Le problème de ce discours c’est qu’en se faisant le héraut du libéralisme, Napoléon de 1815 critiquait Napoléon d’avant son abdication dans un dédoublement permanent de sa personnalité. Cette situation créait un malaise structurel comme si l’Empereur n’était plus capable de comprendre les français. Elle imposait surtout à Napoléon de négocier avec des forces qu’il a jusqu’ici toujours méprisé voire persécuté comme les libéraux, emmenés par Constant, et les jacobins.

De même, la liberté de la presse permettait à des écrivains d’écrire des pamphlets contre sa personne, et on voyait même des caricatures se moquant ouvertement de l’Empereur. Ce fut au fond tout son prestige qui fut écorné, à peine revenu à Paris.
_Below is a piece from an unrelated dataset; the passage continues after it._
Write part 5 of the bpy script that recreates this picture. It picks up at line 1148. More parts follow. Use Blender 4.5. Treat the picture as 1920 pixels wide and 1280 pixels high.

Voulant par la suite reprendre la main en proclamant les actes additionnels aux constitutions de l’Empire, actes qui lui redonnaient une forme d’autorité perdue, Napoléon a été abandonné en rase campagne par les élites du régime et a dû faire marche arrière comme un vulgaire politicien. Déjà, certains ministres comme Fouché complotaient avec les autrichiens pour le faire abdiquer en faveur de son fils. Napoléon n’avait pas oublié également que ce fut cette même élite qui l’abandonna en Avril 1814.

Et puis les élections du corps législatif n’avaient pas arrangé les choses. En votant, en effet, pour une majorité libérale, les français avaient fait comprendre à Napoléon qu’ils ne voulaient en aucun cas concéder à l’Empereur leurs libertés acquises sous la Restauration.

Napoléon, « grand homme vieilli, seul au milieu de tous ces traîtres, hommes et sort, sur une terre chancelante » *, fut de fait gagné par la mélancolie et la dépression. Chaque jour, les personnes qui l’apercevaient étaient surpris par son visage emprunté et par son embonpoint qui grossissait à vue d’œil. En quelques sorte, l’Empereur ressemblait à un cadavre ambulant. Lui qui était d’habitude si fringant en était réduit à un homme abîmé, dépouillé de tout prestige.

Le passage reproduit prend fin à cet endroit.